SUPPLIED MATERIAL:
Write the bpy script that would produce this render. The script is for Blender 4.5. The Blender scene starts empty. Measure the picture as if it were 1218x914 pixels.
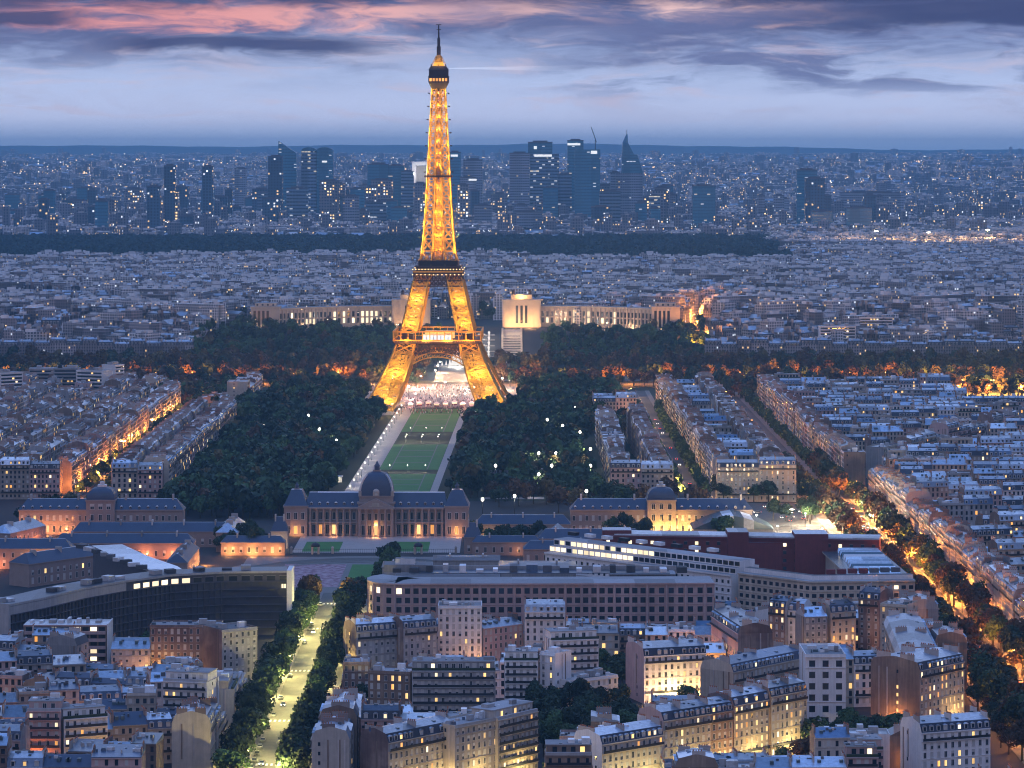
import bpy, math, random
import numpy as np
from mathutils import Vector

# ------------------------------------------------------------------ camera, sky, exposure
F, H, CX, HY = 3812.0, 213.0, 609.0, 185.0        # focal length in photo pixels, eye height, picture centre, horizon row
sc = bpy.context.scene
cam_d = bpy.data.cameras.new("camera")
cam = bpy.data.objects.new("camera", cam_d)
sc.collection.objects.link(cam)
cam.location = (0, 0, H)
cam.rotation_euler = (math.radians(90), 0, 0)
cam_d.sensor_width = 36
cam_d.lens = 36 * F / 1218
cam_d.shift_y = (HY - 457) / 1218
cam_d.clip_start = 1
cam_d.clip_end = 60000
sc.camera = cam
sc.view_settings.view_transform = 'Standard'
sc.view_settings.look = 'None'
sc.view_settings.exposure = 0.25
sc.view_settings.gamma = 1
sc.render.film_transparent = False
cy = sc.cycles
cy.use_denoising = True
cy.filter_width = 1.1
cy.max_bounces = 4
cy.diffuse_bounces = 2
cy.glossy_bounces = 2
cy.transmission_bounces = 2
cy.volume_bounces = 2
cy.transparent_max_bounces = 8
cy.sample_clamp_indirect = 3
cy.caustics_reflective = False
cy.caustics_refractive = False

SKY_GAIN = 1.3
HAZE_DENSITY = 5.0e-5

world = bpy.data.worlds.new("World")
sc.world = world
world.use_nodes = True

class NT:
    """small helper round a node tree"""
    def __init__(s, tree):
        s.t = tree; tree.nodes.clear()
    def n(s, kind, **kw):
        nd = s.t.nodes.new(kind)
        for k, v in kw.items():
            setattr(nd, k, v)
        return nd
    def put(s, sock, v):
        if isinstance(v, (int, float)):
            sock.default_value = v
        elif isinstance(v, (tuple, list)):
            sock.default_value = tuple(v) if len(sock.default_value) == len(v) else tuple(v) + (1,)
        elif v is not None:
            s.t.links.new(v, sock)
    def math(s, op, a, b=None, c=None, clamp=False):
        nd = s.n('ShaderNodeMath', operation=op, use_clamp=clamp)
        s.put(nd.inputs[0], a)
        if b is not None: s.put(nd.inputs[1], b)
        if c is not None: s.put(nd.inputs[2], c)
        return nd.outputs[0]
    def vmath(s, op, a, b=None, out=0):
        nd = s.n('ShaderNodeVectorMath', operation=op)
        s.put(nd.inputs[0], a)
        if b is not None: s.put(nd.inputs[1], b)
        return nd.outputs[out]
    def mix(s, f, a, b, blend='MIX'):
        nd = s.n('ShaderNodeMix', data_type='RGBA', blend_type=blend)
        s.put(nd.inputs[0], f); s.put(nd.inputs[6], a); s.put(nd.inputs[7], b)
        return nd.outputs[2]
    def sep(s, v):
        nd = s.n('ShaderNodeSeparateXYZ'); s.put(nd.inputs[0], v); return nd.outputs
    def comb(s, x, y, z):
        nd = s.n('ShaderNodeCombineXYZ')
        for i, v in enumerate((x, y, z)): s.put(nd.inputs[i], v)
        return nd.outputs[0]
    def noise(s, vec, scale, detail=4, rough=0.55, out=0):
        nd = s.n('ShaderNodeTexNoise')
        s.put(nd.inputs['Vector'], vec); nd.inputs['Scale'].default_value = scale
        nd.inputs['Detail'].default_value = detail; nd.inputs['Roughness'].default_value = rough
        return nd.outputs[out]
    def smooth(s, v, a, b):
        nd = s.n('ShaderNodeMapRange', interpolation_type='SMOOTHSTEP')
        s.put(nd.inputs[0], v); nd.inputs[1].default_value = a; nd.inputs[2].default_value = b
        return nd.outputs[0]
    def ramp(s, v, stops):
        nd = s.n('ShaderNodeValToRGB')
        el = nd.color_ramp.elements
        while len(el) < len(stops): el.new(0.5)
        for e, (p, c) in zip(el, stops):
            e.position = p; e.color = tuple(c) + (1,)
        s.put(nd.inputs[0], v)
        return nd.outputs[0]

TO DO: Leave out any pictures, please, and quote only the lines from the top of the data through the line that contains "world.use_nodes = True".

COMPLETED EXERCISE:
Write the bpy script that would produce this render. The script is for Blender 4.5. The Blender scene starts empty. Measure the picture as if it were 1218x914 pixels.
import bpy, math, random
import numpy as np
from mathutils import Vector

# ------------------------------------------------------------------ camera, sky, exposure
F, H, CX, HY = 3812.0, 213.0, 609.0, 185.0        # focal length in photo pixels, eye height, picture centre, horizon row
sc = bpy.context.scene
cam_d = bpy.data.cameras.new("camera")
cam = bpy.data.objects.new("camera", cam_d)
sc.collection.objects.link(cam)
cam.location = (0, 0, H)
cam.rotation_euler = (math.radians(90), 0, 0)
cam_d.sensor_width = 36
cam_d.lens = 36 * F / 1218
cam_d.shift_y = (HY - 457) / 1218
cam_d.clip_start = 1
cam_d.clip_end = 60000
sc.camera = cam
sc.view_settings.view_transform = 'Standard'
sc.view_settings.look = 'None'
sc.view_settings.exposure = 0.25
sc.view_settings.gamma = 1
sc.render.film_transparent = False
cy = sc.cycles
cy.use_denoising = True
cy.filter_width = 1.1
cy.max_bounces = 4
cy.diffuse_bounces = 2
cy.glossy_bounces = 2
cy.transmission_bounces = 2
cy.volume_bounces = 2
cy.transparent_max_bounces = 8
cy.sample_clamp_indirect = 3
cy.caustics_reflective = False
cy.caustics_refractive = False

SKY_GAIN = 1.3
HAZE_DENSITY = 5.0e-5

world = bpy.data.worlds.new("World")
sc.world = world
world.use_nodes = True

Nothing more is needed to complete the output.